All art works (and non-art works as well) using computer technology for the “real-time presentation to / interaction with the human senses” are time-based. There is no way around it since computer technology is time-based “when the computer is running”. And time-based defined for the moment as “changes in the moment of perception and within the bandwidth of perception given by the temporal resolution of the human senses”. A book or a marble sculpture not falling under this, as their coming to life is steered by the time the reader or viewer gives to the encounter with those works and where the work does not have an inherent beginning or end.

This in consequence might yield a less “how do I preserve my works for the future” perspective, less of a historic perspective that is derived from culture of “preservation” and “things”  but on that of “tradition of time-based culture”. “Preservation” (freezing to stay out of time) might be – for the given reasons – totally against time-based art.
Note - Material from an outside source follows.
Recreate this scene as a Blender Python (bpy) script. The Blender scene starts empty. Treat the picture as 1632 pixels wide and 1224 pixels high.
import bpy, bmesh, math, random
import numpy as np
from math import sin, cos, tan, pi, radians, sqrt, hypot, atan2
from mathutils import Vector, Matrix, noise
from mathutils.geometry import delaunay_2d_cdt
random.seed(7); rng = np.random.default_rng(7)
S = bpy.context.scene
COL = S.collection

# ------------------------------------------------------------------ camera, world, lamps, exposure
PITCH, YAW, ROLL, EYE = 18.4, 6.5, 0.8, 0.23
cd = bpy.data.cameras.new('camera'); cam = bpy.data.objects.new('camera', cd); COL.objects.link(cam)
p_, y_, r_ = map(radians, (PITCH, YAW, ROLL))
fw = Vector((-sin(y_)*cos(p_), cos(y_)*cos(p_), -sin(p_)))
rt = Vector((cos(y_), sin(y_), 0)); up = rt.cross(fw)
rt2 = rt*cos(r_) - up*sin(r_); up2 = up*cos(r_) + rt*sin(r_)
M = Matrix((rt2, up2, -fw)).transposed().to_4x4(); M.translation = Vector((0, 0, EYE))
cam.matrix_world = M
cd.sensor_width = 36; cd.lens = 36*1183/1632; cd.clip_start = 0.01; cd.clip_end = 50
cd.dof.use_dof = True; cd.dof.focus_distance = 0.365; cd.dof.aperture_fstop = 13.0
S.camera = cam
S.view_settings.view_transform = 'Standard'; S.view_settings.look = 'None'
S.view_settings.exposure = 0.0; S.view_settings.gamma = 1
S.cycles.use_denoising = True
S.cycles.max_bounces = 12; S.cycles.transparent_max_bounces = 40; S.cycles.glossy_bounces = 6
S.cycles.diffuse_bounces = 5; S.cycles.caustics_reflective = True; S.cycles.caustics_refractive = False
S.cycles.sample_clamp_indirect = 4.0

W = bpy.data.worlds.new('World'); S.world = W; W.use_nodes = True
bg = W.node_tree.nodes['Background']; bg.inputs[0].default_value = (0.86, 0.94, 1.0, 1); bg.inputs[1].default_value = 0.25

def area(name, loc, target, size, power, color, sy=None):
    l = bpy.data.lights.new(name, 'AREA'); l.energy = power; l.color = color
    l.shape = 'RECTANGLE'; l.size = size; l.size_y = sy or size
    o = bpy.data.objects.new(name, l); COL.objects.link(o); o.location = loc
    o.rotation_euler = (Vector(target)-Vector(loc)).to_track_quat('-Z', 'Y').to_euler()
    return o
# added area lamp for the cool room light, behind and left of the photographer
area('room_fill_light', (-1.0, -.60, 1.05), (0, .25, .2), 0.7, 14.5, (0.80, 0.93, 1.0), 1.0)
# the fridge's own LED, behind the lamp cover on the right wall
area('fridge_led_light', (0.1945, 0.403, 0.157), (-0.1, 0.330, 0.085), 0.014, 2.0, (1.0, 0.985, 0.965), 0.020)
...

Works of time-based art – stemming from visual arts or from performing arts or from wherever - come to life when work and audience (listener, visitor, attendee, participant) share the same time passing on a level of seeing, hearing (smelling, feeling, tasting) and interacting through our senses.

Time-based art is fundamentally intertwining time with technology, ] technique, techne,  instruments, devices, costumes, scenery, computer programs, projection technology with our senses and the capturing technology of our senses… there is not one without the other, the “work itself” changes with “culture” and with the underlying concepts and technologies of such cultures and societies and economics.


So, it seems that the introduction of time into the space of visual arts might need to look at the consequences this might have  for the traditional approaches to museums, preservation, conservation, restoration etc. – by e.g. looking at those arts which have used time and technology “forever”, which are basically rooted in the going together of instrument, time, in something done for someone and simultaneously someone being involved with what is done for them. It seems to me that the museums are simply the wrong institutions; that the art history as written until the advent of moving images and performing/performance artists still seems to influence the thinking and discussion to a very high degree and maybe a radical departure is needed; that tradition, eternity and cultural values needed to establish a sense of continuity need to change as time gets introduced.


And once again, I would like to point out that these considerations have been part for instance for the past 200-400 years in the area of music theory and practice in Europe. And that it is really “too bad”, all the trans/inter/disciplinary/gressive aspects that come together in time-based arts rooted in the visual arts do not result in an intellectual and practical cross-fertilization for instance in the discussion of preservation, archiving, maintenance and cost involved.

Maybe it would be nice to be able to say: This work is good for 2 months, 3 or 5 years – we can maintain it under such and such conditions – and we will document it with texts, images, recordings, drawings etc. – and then this will be “the end of the piece”. Curtain.